In 2018, DEFRA published ‘A Green Future: Our 25 Year Plan to Improve the Environment’ (aka the 25 Year Environment Plan) which included a number of proposals with land-use implications. DEFRA then consulted on proposals to place a series of environmental principles on a statutory basis and to establish a new environmental body to police their implementation in recognition that when the United Kingdom leaves the EU existing enforcement mechanisms provided by the EU Commission and EU Court of Justice will no longer be available.
The consultation was then, to an extent, overtaken by events when the Government accepted an amendment to what is now the European Union (Withdrawal) Act 2018 placing an obligation upon the Secretary of State to publish a bill reflecting the main elements of the proposals within 6 months.
Draft legislation in the form of the Environment (Principles and Governance) Bill has now been published and contains three main sets of provisions:
- requiring the Secretary of State to publish a policy statement on environmental principles, defining the environmental principles which the statement must cover and setting out the process for preparing the statement, including publishing a draft for consultation and permitting Parliamentary scrutiny
- imposing duties on the Secretary of State to prepare an environmental improvement plan setting out steps which the Government intends to take to improve the natural environment, identifying the 25 Year Environment Plan as the first such plan and setting out arrangements for monitoring and reporting on implementation and for reviewing and revising such plans
- establishing a new Office for Environmental Protection to have responsibility for monitoring and reporting on progress in improving the natural environment in accordance with the current environmental improvement plan and on the implementation of environmental law, advising on changes to environmental law and enforcing compliance with environmental law by public bodies with the power to investigate complaints and give decisions identifying failures by public bodies and to make consequent applications for judicial review.
For the purposes of the draft bill ‘environmental principles’ include the principles of sustainable development, public access to environmental information and access to justice in relation to environmental matters.

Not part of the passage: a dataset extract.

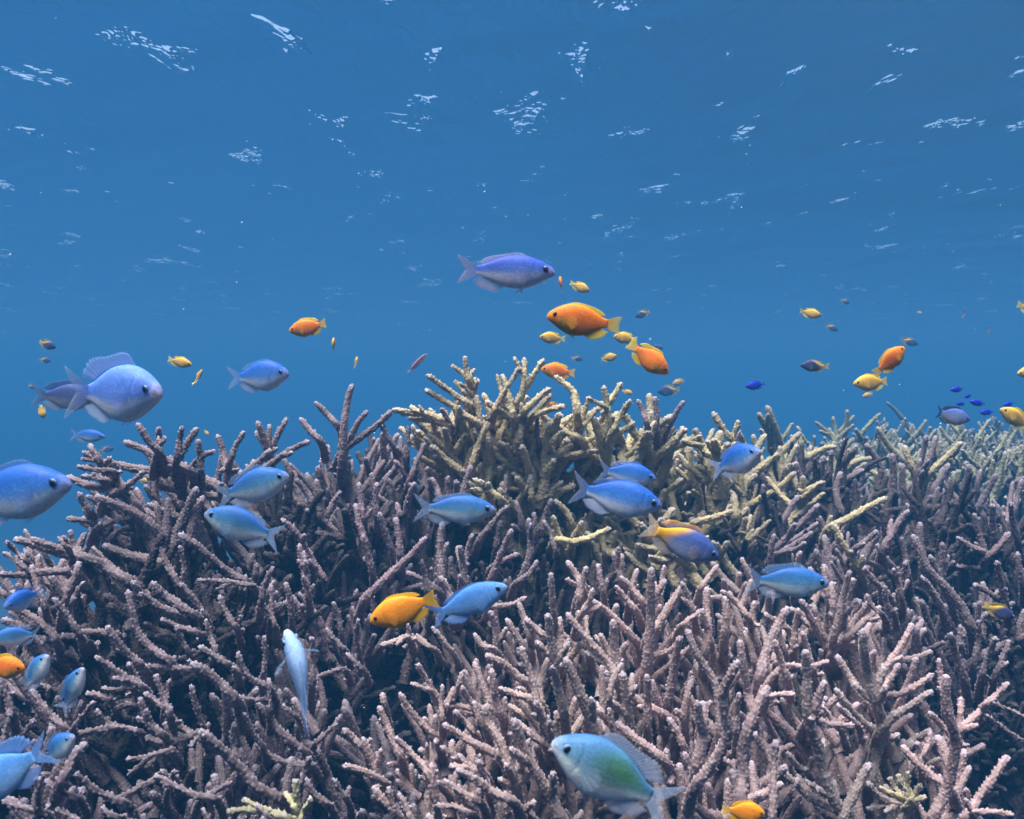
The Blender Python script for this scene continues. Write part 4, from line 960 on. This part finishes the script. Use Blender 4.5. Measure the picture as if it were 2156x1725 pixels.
DORS = (0, -1, .25)     # back turned to the camera
BLUEG, ORG, DEEPG, FARG = 'blue damselfish hovering over the coral', 'orange damselfish over the coral', 'tiny deep blue damselfish above the far ridge', 'far fish fading into the blue'
F = make_fish
F('violet', (1168, 575), (962, 571), 'violet blue fish with pinkish tail high in open water, above the largest orange one', .085, H=.37, dorsal=.03, group=BLUEG)
F('pale', (353, 830), (132, 826), 'big pale blue fish with raised dorsal fin and pinkish snout, floating left of the reef', .105, H=.56, yaw=18, dorsal=.125, tailturn=-66, group=BLUEG)
F('grey', (205, 838), (70, 832), 'dusky grey blue fish half hidden behind the big pale one', .10, D=1.35, H=.44, yaw=-10, group=BLUEG)
F('blue', (611, 788), (481, 797), 'royal blue oval fish hovering over the left shoulder of the reef', .07, H=.52, yaw=12, dorsal=.035, group=BLUEG)
F('blue', (149, 1020), (-118, 1062), 'large blue fish cut off by the left border, facing right', .10, H=.46, dorsal=.05, group=BLUEG)
F('teal', (608, 1003), (452, 1048), 'grey teal fish tilted nose up, upper of the left pair over the coral', .08, H=.47, dorsal=.055, tailturn=-15, group=BLUEG)
F('teal', (431, 1082), (597, 1134), 'teal fish with dark blue back facing left, lower of the left pair', .08, H=.43, dorsal=.03, tailturn=12, group=BLUEG)
F('teal', (1043, 1075), (871, 1068), 'blue fish with clear forked tail in front of the mauve coral at mid reef', .07, H=.37, dorsal=.04, group=BLUEG)
F('blue', (1380, 1009), (1258, 989), 'royal blue fish partly hidden behind another blue one, upper of the overlapping pair', .07, D=.98, H=.45, dorsal=.05, group=BLUEG)
F('blue', (1392, 1067), (1200, 1026), 'royal blue fish with wide forked tail, front one of the overlapping pair', .08, H=.42, dorsal=.03, group=BLUEG)
F('two', (1513, 1176), (1352, 1103), 'blue grey fish with bright orange rear and dorsal edge', .075, H=.41, dorsal=.06, group=BLUEG)
F('blue', (1587, 948), (1511, 994), 'pale blue fish turning towards the camera in front of the tan coral', .075, D=.98, H=.5, yaw=48, dorsal=.05, group=BLUEG)
F('teal', (1744, 1230), (1566, 1219), 'slender blue fish with whitish dorsal fin over the pale coral on the right', .075, H=.38, dorsal=.06, group=BLUEG)
F('sky', (1067, 1235), (900, 1304), 'light sky blue fish tilted nose up, right behind the amber fish', .075, H=.37, dorsal=.025, group=BLUEG)
F('white', (602, 1327), (694, 1530), 'whitish fish seen from above with curved body, head up over the left coral', .085, H=.36, hint=DORS, roll=18, bend=.27, dorsal=.03, pect=55, group=BLUEG)
F('green', (1163, 1564), (1418, 1702), 'large blue fish with a green flank among the front branches', .085, H=.45, dorsal=.085, tailturn=10, group=BLUEG)
F('blue', (32, 1270), (70, 1253), 'small blue fish facing the camera between branches at the left border', .06, D=.98, H=.55, yaw=62, group=BLUEG)
F('teal', (-6, 1343), (79, 1337), 'blue fish heading out of the left border above the cut off orange one', .065, D=.84, H=.5, yaw=20, group=BLUEG)
F('teal', (108, 1377), (46, 1457), 'small grey blue fish pointing up right beside the cut off orange one', .06, D=.82, H=.47, yaw=15, group=BLUEG)
F('teal', (181, 1404), (117, 1506), 'slim blue fish nosing steeply up among the left branches', .07, D=.84, H=.38, yaw=10, group=BLUEG)
F('teal', (163, 1546), (78, 1609), 'round grey blue fish above the forked tail of the large corner fish', .06, D=.74, H=.5, yaw=15, group=BLUEG)
F('sky', (-86, 1680), (110, 1572), 'large pale fish leaving the bottom left corner, forked tail showing', .11, D=.60, H=.45, dorsal=.10, group=BLUEG)
F('dusk', (2134, 1301), (2073, 1274), 'small grey fish with yellow tail in front of the shaded gully on the right', .06, D=1.12, H=.45, group=BLUEG)
F('blue', (221, 920), (149, 915), 'small royal blue fish just under the big pale one', .07, H=.38, dorsal=.03, group=BLUEG)
F('mask', (2041, 885), (1966, 867), 'greyish fish with black tail streaks over the far thicket on the right', .10, D=2.1, H=.5, group=BLUEG)
# orange and yellow
F('orange', (1152, 666), (1309, 686), 'largest orange damselfish, facing left in open water above the reef crest', .07, H=.46, dorsal=.03, group=ORG)
F('orange', (1406, 787), (1324, 722), 'orange yellow damselfish diving nose down to the right above the crest', .062, H=.48, dorsal=.06, group=ORG)
F('amber', (780, 1310), (923, 1254), 'bright amber damselfish in front of the coral, nose down beside the sky blue fish', .06, D=.78, H=.46, dorsal=.035, group=ORG)
F('orange', (609, 698), (691, 681), 'orange damselfish facing left in open water above the left half of the reef', .06, H=.47, dorsal=.05, group=ORG)
F('orange', (1139, 778), (1211, 786), 'orange damselfish passing behind the crest branch tips', .066, D=1.72, H=.48, dorsal=.05, group=ORG)
F('yellow', (1136, 710), (1191, 714), 'small pale orange damselfish under the chin of the largest orange one', .06, H=.46, dorsal=.05, group=ORG)
F('yellow', (1241, 614), (1200, 595), 'small yellow orange damselfish slanting down just above the largest orange one', .055, H=.48, dorsal=.05, group=ORG)
F('orange', (1179, 582), (1182, 619), 'tiny orange fish seen end on with fins spread, by the snout of the violet fish', .055, D=2.4, H=.42, hint=DORS, pect=60, group=ORG)
F('yellow', (1292, 709), (1342, 716), 'pale orange damselfish directly behind the tail of the largest orange one', .055, H=.5, dorsal=.06, group=ORG)
F('yellow', (1299, 750), (1265, 757), 'small pale yellow fish left of the diving orange one', .055, H=.52, group=ORG)
F('yellow', (404, 769), (352, 756), 'small yellow grey fish right of the big pale fish', .055, H=.42, dorsal=.05, group=ORG)
F('yellow', (427, 779), (406, 812), 'tiny yellow fish pointing steeply upward left of the royal blue oval one', .05, H=.40, yaw=15, hint=DORS, roll=40, group=ORG)
F('yellow', (703, 711), (700, 746), 'tiny orange yellow fish seen end on, nose up, beside the left orange one', .055, D=2.5, H=.42, hint=DORS, pect=60, group=ORG)
F('yellow', (752, 751), (747, 776), 'tiny pale yellow fish seen end on, lower right of the left orange one', .05, D=3.0, H=.5, hint=DORS, roll=30, group=ORG)
F('orange', (1904, 732), (1843, 788), 'brownish orange damselfish pointing up to the right, upper of the right pair', .06, D=1.15, H=.50, dorsal=.04, group=ORG)
F('yellow', (1797, 809), (1874, 802), 'peach orange damselfish facing left, lower of the right pair', .06, H=.48, dorsal=.04, group=ORG)
F('yellow', (1729, 666), (1684, 654), 'small yellow fish alone high in the water on the right', .055, H=.46, dorsal=.05, group=ORG)
F('yellow', (2106, 862), (2176, 902), 'orange fish entering from the right border over the far thicket', .06, D=1.5, H=.46, group=ORG)
F('orange', (52, 1409), (-42, 1400), 'round orange fish cut off by the left border', .06, D=.83, H=.55, group=ORG)
F('amber', (1610, 1714), (1519, 1705), 'yellow orange damselfish in a dark gap at the bottom edge', .05, D=.70, H=.52, dorsal=.05, group=ORG)
F('yellow', (2202, 662), (2142, 640), 'pinkish fish tail at the right border high in the water', .06, H=.46, group=ORG)
F('yellow', (2142, 788), (2196, 780), 'pale snout of a fish at the right border above the far thicket', .06, H=.5, group=ORG)
F('yellow', (92, 881), (86, 852), 'tiny yellow fish below the tail of the dusky grey fish', .05, D=2.0, H=.5, hint=DORS, roll=50, group=ORG)
F('yellow', (318, 1013), (292, 1011), 'tiny yellow fish glimpsed through the left coral arms', .05, D=2.6, H=.45, group=ORG)
F('yellow', (440, 917), (430, 906), 'tiny yellow fish between the skyline branches on the left', .05, D=3.0, H=.45, group=ORG)
F('yellow', (1332, 829), (1310, 822), 'tiny yellow fish beside a forked branch of the crest', .05, D=2.8, H=.45, group=ORG)
F('orange', (1148, 856), (1176, 850), 'tiny orange fish tucked behind the cream branches of the crest', .055, D=1.75, H=.45, group=ORG)
# small dark and far ones
F('dusk', (1685, 770), (1745, 772), 'dark blue grey damselfish with yellow tail, left of the right orange pair', .06, H=.42, dorsal=.04, group=FARG)
F('deep', (1570, 815), (1613, 808), 'deep blue little fish alone above the right skyline of the reef', .05, H=.45, dorsal=.03, group=DEEPG)
for (a, b, txt) in (((2001, 822), (2030, 818), 'topmost of the tiny deep blue fish above the far ridge'), ((2030, 837), (2048, 831), 'second highest of the tiny deep blue fish above the far ridge'),
                    ((2042, 846), (2075, 851), 'longest of the tiny deep blue fish above the far ridge'), ((2013, 851), (2034, 850), 'leftmost low one of the tiny deep blue fish above the far ridge'),
                    ((2063, 870), (2094, 866), 'lowest of the tiny deep blue fish above the far ridge'), ((2113, 854), (2136, 848), 'tiny deep blue fish touching the orange fish at the right border')):
    F('deep', a, b, txt, .045, D=1.9, H=.44, dorsal=.02, group=DEEPG)
F('dusk', (1338, 668), (1368, 655), 'small dark fish with pale tail right of the largest orange one', .055, H=.48, group=FARG)
F('dusk', (117, 733), (81, 719), 'small dark fish with yellow tail above the big pale fish', .055, D=2.3, H=.48, group=FARG)
F('dusk', (107, 761), (83, 757), 'blurred dark fish under the small dark one at the left', .05, D=3.2, H=.5, group=FARG)
F('dusk', (70, 820), (60, 809), 'faint dark speck of a fish left of the dusky grey fish', .045, D=3.5, H=.5, group=FARG)
F('dusk', (240, 945), (208, 949), 'faint blue fish under the small royal blue one', .06, D=4.2, H=.45, group=FARG)
F('grey', (1396, 734), (1366, 729), 'faint grey fish right behind the diving orange one', .055, D=3.2, H=.5, group=FARG)
F('dusk', (1227, 758), (1203, 753), 'faint grey fish with yellow tail left of the small pale yellow one', .05, D=3.5, H=.45, group=FARG)
F('yellow', (1416, 810), (1441, 800), 'faint yellow fish below the diving orange one', .05, D=3.8, H=.5, group=FARG)
F('dusk', (1384, 826), (1432, 820), 'faint dark fish just over the skyline under the diving orange one', .07, D=3.4, H=.48, group=FARG)
F('dusk', (1933, 726), (1896, 714), 'faint dark fish behind the head of the brownish orange one', .06, D=3.4, H=.42, group=FARG)
F('dusk', (1764, 697), (1737, 684), 'faint dark fish with yellow tail under the lone small yellow one', .05, D=3.6, H=.42, group=FARG)
F('dusk', (1788, 640), (1770, 630), 'faint dark fish highest of those on the right', .05, D=4.2, H=.5, group=FARG)
F('yellow', (1942, 660), (1930, 658), 'faint yellowish speck of a fish high on the right', .04, D=4.2, H=.5, group=FARG)
F('dusk', (2085, 684), (2080, 704), 'faint upright fish near the right border', .05, D=4.4, H=.35, hint=DORS, group=FARG)
F('dusk', (2034, 648), (2028, 672), 'faint upright fish left of the one near the right border', .05, D=4.6, H=.35, hint=DORS, group=FARG)
F('yellow', (1816, 836), (1838, 828), 'small pale fish under the peach orange damselfish', .045, D=3.0, H=.45, group=FARG)
F('deep', (758, 508), (786, 503), 'faint blue fish, lowest left of the far three high in the water', .07, D=5.2, H=.42, group=FARG)
F('deep', (824, 493), (848, 487), 'faint blue fish, topmost of the far three high in the water', .07, D=5.6, H=.42, group=FARG)
F('deep', (808, 530), (830, 526), 'faint blue fish, lowest right of the far three high in the water', .07, D=5.6, H=.42, group=FARG)
F('dusk', (1097, 607), (1098, 625), 'tiny dark fish seen end on right under the violet fish', .045, D=3.4, H=.4, hint=DORS, pect=65, group=FARG)
F('stripe', (899, 745), (858, 785), 'slender pink striped fish slanting upward left of the reef crest', .06, D=1.9, H=.17, slim=True, dorsal=.04, name='wrasse')

# ------------------------------------------------------------------ drifting specks in the water
def specks():
    r = np.random.RandomState(9)
    V, Fc = [], []
    base = np.array([(1, 0, 0), (-1, 0, 0), (0, 1, 0), (0, -1, 0), (0, 0, 1), (0, 0, -1)], dtype=float)
    tri = np.array([(0, 2, 4), (2, 1, 4), (1, 3, 4), (3, 0, 4), (2, 0, 5), (1, 2, 5), (3, 1, 5), (0, 3, 5)])
    k = 0
    for i in range(150):
        Yd = r.uniform(.5, 2.6)
        p = at(r.uniform(-100, 2970), r.uniform(120, 2200), Yd)
        s = r.uniform(.0003, .0008) * (.6 + .4 * Yd)
        V.append(base * s * r.uniform(.6, 1.5, 3) + np.array(p)); Fc.append(tri + 6 * k); k += 1
    m = plain('drifting_specks', (.8, .82, .8), .6)
    o = add_obj('plankton', mesh_np('plankton', np.vstack(V), np.vstack(Fc), m, False))
    tag(o, 'tiny pale specks drifting everywhere in the water', 'plankton', kind='stuff')
specks()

The draft bill defines ‘environmental law’ as any legislative provision “mainly concerned with an environmental matter” but subject to exclusions which include devolved legislation or legislation on matters within the competence of the devolved administrations. The draft bill defines ‘environmental matters’ as ‘protecting the natural environment from the effects of human activity’ and ‘protecting people from the effects of human activity on the natural environment’ and ‘maintaining, restoring or enhancing the natural environment’ as well as monitoring, assessing, considering, advising or reporting on them.